Dáil debates

Tuesday, 12 February 2013

Magdalen Laundries: Motion [Private Members]

 

8:40 pm

Photo of Eamonn MaloneyEamonn Maloney (Dublin South West, Labour) | Oireachtas source

This is another part of the dark past of our country. It seems to be running in a cycle, whether it is child abuse or this horrific legacy issue of these institutions and how they were governed. I thank the Minister of State, Deputy Kathleen Lynch, and commend her on for pushing this matter for many years, long before I entered the House. Fair play to her as it is one of those issues for which there are no votes. We have got this far as we always wanted an inquiry that would be published.

Fianna Fáil has done itself a disservice by prostituting the issue this evening to get some gain out of wrong-footing the Government. There are occasions when one does not do that and this is one of them.
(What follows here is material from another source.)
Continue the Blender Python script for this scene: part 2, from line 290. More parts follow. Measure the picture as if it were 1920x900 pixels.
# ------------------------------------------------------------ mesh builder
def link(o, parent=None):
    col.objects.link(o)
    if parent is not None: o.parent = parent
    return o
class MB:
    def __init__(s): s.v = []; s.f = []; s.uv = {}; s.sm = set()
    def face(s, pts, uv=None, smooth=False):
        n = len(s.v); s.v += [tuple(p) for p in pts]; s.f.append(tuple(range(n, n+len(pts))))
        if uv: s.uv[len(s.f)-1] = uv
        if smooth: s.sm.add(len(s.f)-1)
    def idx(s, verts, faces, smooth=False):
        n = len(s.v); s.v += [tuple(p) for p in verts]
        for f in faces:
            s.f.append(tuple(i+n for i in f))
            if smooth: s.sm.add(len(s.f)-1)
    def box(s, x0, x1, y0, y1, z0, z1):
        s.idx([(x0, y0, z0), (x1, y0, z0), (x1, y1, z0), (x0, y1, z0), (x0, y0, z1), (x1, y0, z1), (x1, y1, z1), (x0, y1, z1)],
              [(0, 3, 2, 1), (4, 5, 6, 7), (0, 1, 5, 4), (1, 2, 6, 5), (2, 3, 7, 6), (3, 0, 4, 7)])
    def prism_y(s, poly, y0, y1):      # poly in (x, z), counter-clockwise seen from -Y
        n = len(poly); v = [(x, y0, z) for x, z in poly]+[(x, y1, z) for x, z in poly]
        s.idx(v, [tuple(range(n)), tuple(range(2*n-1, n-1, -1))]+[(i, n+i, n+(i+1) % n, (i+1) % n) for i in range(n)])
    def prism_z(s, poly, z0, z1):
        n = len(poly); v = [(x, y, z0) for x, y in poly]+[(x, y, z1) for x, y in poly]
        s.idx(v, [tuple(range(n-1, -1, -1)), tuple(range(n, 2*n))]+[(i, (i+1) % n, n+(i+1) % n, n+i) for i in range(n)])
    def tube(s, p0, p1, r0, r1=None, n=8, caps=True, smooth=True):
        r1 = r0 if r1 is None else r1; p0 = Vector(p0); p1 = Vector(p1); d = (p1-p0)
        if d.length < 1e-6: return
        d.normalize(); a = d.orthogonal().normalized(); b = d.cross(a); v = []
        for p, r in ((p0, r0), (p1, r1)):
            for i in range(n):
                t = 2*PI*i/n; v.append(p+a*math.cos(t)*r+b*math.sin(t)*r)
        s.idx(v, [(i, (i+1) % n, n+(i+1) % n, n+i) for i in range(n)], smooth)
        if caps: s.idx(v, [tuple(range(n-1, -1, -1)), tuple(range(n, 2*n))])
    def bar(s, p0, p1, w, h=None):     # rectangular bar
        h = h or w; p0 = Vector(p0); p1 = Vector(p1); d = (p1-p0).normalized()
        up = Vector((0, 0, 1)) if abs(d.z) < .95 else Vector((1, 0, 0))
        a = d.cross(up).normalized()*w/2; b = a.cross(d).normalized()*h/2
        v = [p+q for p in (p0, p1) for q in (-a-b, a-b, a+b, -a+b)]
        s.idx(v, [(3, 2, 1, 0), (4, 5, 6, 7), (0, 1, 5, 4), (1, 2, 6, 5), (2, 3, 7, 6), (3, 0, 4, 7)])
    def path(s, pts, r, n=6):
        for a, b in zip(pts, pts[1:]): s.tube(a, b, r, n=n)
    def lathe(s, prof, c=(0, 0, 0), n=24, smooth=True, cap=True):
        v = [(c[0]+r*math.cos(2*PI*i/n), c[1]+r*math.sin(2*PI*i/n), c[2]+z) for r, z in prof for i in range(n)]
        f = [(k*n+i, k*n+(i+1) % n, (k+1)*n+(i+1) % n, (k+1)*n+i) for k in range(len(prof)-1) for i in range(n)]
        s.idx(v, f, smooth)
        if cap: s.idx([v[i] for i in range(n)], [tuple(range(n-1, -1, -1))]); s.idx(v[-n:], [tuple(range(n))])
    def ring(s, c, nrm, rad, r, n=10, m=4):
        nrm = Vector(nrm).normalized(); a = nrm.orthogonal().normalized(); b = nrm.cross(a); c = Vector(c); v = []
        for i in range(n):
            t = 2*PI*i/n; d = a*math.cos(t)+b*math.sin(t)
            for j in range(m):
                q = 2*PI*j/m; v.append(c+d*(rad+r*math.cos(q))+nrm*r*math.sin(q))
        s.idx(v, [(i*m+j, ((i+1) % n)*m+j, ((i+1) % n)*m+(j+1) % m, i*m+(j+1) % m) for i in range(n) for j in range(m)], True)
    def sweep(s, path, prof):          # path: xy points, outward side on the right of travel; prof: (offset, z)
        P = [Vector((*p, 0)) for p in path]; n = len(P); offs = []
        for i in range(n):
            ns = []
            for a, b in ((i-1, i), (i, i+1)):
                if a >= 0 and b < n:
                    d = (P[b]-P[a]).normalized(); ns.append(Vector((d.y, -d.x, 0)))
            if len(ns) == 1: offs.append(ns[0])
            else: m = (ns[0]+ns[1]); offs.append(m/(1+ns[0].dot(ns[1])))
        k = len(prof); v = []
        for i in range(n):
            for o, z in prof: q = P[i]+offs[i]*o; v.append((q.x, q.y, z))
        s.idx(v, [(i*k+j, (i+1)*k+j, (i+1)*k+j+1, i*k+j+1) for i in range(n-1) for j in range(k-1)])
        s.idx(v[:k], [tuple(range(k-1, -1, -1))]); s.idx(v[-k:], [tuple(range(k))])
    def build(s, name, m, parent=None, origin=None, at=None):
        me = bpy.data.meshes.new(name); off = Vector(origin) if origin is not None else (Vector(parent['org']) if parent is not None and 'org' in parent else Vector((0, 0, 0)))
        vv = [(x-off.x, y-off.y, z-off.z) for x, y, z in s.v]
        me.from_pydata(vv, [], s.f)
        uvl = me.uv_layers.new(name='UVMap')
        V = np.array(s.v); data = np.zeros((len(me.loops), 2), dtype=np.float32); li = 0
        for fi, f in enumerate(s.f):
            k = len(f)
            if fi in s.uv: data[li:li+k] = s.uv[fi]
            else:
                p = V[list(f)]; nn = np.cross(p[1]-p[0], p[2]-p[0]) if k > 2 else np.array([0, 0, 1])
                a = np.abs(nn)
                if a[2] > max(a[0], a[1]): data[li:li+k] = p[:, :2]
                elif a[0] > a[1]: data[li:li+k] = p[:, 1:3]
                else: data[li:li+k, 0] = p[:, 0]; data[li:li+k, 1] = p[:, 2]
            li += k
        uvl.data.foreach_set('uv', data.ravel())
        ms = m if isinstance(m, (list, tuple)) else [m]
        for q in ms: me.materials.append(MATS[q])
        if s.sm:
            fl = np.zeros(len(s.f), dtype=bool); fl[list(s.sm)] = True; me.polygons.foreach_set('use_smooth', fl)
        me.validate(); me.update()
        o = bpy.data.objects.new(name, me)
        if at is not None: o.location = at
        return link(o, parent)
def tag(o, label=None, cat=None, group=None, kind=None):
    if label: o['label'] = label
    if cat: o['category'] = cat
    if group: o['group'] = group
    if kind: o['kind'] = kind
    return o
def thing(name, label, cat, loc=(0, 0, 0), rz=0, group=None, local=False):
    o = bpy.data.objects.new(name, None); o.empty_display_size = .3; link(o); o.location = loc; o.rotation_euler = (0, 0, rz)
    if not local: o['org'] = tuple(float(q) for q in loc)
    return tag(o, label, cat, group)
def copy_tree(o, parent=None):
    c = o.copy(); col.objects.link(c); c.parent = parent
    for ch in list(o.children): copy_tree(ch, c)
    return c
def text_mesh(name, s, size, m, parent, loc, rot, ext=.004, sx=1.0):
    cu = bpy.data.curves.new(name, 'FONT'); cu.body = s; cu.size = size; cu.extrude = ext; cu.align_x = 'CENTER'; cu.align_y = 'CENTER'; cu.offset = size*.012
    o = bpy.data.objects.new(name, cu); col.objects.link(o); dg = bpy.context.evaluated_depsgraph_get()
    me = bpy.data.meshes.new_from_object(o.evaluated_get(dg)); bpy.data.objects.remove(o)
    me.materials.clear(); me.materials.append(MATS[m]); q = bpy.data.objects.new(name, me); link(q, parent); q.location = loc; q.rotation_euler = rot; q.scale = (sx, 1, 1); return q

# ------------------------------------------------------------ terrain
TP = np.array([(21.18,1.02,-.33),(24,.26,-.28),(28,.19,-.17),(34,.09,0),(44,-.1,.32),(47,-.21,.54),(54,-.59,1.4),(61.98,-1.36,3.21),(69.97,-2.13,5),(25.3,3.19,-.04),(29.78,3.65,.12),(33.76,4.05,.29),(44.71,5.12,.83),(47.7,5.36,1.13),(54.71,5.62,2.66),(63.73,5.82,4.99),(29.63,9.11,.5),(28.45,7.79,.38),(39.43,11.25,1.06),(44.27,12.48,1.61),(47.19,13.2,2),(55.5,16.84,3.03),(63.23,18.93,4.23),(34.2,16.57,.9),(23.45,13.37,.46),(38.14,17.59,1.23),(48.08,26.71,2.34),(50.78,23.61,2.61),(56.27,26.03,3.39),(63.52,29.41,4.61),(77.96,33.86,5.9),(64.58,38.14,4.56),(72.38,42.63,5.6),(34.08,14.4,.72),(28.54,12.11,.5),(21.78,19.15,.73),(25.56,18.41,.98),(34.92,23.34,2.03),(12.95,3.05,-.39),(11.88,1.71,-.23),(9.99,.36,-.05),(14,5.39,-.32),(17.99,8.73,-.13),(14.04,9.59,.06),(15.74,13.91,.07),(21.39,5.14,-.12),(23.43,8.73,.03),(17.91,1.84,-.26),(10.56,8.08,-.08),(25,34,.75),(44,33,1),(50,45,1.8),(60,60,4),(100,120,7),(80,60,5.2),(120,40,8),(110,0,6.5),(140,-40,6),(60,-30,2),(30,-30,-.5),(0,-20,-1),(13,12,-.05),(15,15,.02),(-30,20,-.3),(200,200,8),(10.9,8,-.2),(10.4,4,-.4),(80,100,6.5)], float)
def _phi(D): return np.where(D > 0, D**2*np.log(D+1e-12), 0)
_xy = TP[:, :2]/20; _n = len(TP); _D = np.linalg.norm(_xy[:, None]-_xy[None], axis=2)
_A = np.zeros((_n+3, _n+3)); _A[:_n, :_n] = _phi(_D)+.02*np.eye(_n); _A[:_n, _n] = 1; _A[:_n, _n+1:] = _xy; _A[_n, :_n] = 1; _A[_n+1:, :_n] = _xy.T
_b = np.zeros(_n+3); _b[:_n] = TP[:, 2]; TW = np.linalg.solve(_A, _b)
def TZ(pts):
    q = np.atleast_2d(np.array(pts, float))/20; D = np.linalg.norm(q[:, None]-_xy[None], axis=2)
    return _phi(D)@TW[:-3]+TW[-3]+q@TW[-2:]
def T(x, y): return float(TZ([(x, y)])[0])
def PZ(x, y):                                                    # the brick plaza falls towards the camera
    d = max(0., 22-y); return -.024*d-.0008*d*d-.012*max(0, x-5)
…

Given the history of this issue and what happened over the past 80 years, Fianna Fáil had ample opportunity to do something about it but it turned its back on the Magdalen survivors. For a party that, with the exception of the Communist Party in China, has been in power longer than any other political party, it could easily have resolved the matter. If it had been done a generation ago, this report would not comprise 1,000 pages but 10,000 pages because most of the survivors would have been still alive.

In the late 1970s I found myself living in London. Before then I had never heard of the Magdalen laundries. However, I heard stories from women and their daughters in Irish pubs about these laundries and I could not understand why they were so dark. People who had been in these laundries ran out of this country quick enough such was their experience of them. I do not blame them for that. Cases such as these were repeated in other cities such as Birmingham and Manchester.

These institutions were referred to as laundries but after reading this report one cannot describe them as such. They would more accurately be described as prisons because the women were not paid nor could they leave of their own will - the criteria of prison conditions. This was a form of female slavery in this Republic. There is also cruelty detailed in the report which is not as sharp as that described to me by those I met across the water. It is a myth for anyone to suggest the Catholic Church, which managed these institutions in collaboration with the State, did not make money from their operation. It made lots of money, a point those who went across the water 30 years ago would say as some of them had worked in the laundries’ accounts sections. The laundries made money, which we must redress. This report contains the truth but there is more to come. This generation of politicians must put its hand, recognise the women are telling the truth and show them the due respect by bringing this matter to a conclusion.